**Aim of the task**
Copy the data exactly from the line that contains "outl = [(y_, z_+.00022)" through the line that contains "bm, M_white_metal, wd)", keeping both end lines and leaving out everything else.

+ + + + +

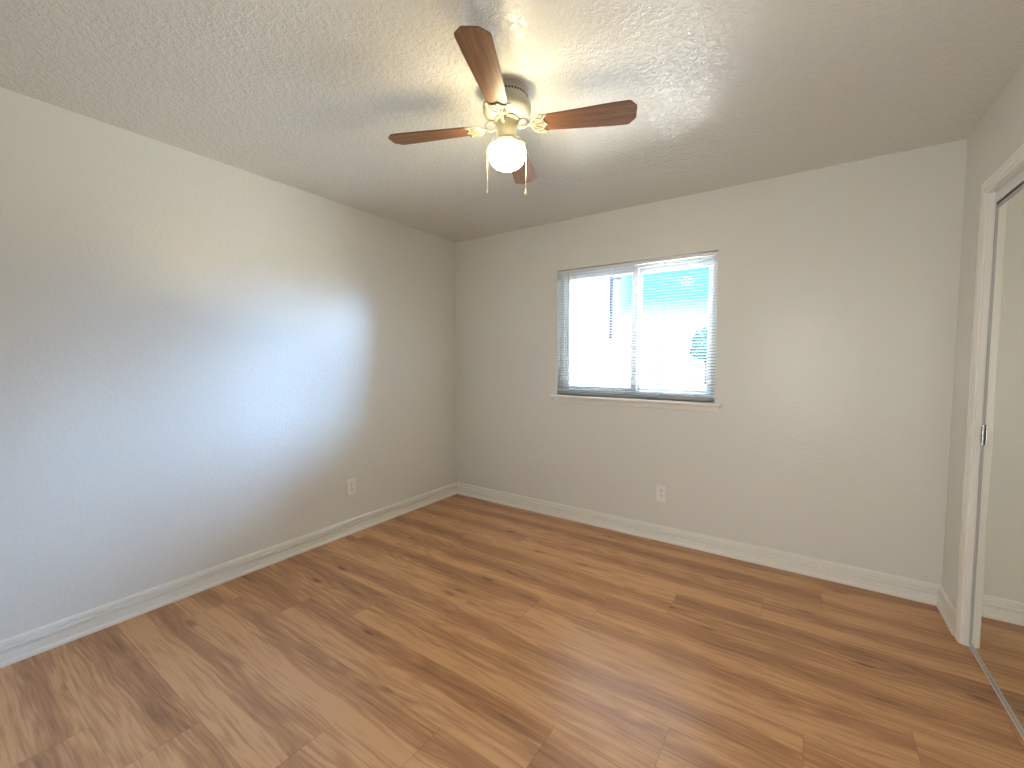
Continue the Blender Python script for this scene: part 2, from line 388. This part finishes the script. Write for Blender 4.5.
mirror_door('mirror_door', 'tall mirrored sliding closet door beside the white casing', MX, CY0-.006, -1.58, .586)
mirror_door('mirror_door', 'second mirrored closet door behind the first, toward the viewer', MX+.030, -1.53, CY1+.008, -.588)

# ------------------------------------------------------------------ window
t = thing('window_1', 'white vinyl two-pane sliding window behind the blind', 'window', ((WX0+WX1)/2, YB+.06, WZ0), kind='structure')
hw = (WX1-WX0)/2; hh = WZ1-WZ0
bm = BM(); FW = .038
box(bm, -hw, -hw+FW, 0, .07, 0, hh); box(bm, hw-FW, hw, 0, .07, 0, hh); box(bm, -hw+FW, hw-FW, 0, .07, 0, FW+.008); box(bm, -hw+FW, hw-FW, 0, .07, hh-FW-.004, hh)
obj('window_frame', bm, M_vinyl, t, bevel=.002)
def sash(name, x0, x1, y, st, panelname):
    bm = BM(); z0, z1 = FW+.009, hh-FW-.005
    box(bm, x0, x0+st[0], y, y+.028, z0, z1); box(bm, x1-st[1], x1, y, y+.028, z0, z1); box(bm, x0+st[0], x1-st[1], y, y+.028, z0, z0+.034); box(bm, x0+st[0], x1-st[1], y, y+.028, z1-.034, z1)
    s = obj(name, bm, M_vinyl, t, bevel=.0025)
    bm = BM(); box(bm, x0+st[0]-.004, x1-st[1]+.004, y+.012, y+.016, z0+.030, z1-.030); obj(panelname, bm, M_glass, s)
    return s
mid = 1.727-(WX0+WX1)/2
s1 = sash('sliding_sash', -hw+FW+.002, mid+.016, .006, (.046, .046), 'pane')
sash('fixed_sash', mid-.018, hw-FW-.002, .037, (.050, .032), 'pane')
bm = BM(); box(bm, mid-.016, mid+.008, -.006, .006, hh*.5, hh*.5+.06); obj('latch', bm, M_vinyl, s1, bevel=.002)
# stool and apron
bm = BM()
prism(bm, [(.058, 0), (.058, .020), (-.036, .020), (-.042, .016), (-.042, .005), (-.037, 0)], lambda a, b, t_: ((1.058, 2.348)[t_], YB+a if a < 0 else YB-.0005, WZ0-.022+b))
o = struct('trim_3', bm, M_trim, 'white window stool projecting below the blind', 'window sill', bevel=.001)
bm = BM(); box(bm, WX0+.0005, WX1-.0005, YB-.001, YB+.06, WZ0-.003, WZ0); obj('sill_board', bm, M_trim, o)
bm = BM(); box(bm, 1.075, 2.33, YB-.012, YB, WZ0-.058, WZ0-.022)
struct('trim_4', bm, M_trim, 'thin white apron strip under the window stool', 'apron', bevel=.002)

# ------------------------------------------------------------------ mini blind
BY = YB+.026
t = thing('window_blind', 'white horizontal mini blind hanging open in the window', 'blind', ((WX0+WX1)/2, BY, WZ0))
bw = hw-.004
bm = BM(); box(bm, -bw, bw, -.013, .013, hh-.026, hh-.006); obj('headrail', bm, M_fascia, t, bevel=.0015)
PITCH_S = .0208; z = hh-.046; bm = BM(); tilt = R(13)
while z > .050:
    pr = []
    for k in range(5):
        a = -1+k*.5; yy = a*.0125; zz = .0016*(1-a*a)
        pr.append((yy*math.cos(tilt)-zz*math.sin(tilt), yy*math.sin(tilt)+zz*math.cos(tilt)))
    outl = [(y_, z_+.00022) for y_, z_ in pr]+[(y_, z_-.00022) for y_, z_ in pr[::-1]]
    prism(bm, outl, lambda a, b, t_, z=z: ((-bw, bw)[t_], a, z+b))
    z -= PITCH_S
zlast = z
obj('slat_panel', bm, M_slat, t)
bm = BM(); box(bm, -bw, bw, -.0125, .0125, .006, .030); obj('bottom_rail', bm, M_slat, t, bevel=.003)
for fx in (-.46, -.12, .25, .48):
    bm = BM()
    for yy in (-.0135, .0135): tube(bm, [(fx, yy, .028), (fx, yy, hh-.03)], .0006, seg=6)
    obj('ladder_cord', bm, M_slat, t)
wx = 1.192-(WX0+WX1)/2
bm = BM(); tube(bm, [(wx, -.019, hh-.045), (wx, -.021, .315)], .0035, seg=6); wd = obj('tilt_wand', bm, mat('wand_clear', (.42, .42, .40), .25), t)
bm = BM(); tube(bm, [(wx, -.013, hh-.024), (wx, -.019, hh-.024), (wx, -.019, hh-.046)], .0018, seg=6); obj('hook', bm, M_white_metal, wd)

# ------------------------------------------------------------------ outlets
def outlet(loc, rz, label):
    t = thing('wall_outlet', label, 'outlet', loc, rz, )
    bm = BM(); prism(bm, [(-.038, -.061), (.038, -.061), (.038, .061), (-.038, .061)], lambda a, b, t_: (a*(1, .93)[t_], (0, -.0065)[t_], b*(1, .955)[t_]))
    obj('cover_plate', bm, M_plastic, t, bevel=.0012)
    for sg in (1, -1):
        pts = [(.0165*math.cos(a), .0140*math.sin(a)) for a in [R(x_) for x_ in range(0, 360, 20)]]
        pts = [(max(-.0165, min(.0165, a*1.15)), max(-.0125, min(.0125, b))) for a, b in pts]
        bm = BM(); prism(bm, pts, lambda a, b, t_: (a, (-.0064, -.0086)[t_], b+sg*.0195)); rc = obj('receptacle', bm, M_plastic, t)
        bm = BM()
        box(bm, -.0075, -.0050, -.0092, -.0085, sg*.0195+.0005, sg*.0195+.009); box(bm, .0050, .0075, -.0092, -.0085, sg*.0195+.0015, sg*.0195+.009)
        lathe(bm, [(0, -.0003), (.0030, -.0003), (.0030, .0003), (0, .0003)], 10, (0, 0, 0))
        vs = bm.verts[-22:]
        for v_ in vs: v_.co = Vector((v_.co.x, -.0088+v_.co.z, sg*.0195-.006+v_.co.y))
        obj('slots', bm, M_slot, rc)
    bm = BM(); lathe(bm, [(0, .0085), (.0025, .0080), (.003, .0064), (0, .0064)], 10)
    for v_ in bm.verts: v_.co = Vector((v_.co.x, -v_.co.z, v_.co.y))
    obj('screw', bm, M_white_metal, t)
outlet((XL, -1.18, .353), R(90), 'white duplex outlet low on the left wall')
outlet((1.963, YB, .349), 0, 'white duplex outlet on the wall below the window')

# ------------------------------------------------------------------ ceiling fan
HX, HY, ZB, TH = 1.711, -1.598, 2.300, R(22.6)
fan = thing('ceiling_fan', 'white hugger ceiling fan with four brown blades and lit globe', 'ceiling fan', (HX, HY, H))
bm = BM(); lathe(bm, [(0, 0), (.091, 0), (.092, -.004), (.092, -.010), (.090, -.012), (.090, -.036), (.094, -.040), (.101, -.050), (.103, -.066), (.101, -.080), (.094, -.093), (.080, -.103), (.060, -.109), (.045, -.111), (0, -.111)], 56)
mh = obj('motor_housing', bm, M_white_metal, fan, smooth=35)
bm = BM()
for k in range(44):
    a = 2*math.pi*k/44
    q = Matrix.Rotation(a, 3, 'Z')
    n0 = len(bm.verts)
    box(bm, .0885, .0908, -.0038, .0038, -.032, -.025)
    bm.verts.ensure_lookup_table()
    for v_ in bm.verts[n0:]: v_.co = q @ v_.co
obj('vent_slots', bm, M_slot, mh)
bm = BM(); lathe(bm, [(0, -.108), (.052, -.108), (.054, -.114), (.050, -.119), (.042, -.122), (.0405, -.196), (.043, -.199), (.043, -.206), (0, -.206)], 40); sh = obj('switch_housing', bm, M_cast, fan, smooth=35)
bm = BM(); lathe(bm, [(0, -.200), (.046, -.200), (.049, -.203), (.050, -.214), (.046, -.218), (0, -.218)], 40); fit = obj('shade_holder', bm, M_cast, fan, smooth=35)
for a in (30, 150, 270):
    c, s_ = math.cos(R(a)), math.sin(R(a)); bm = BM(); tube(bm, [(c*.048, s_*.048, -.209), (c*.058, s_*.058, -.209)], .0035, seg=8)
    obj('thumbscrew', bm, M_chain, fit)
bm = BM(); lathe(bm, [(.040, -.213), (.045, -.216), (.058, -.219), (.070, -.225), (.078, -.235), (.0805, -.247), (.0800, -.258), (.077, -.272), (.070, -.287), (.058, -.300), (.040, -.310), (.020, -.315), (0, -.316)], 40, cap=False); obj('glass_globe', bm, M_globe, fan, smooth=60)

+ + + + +

**Correct result**
    outl = [(y_, z_+.00022) for y_, z_ in pr]+[(y_, z_-.00022) for y_, z_ in pr[::-1]]
    prism(bm, outl, lambda a, b, t_, z=z: ((-bw, bw)[t_], a, z+b))
    z -= PITCH_S
zlast = z
obj('slat_panel', bm, M_slat, t)
bm = BM(); box(bm, -bw, bw, -.0125, .0125, .006, .030); obj('bottom_rail', bm, M_slat, t, bevel=.003)
for fx in (-.46, -.12, .25, .48):
    bm = BM()
    for yy in (-.0135, .0135): tube(bm, [(fx, yy, .028), (fx, yy, hh-.03)], .0006, seg=6)
    obj('ladder_cord', bm, M_slat, t)
wx = 1.192-(WX0+WX1)/2
bm = BM(); tube(bm, [(wx, -.019, hh-.045), (wx, -.021, .315)], .0035, seg=6); wd = obj('tilt_wand', bm, mat('wand_clear', (.42, .42, .40), .25), t)
bm = BM(); tube(bm, [(wx, -.013, hh-.024), (wx, -.019, hh-.024), (wx, -.019, hh-.046)], .0018, seg=6); obj('hook', bm, M_white_metal, wd)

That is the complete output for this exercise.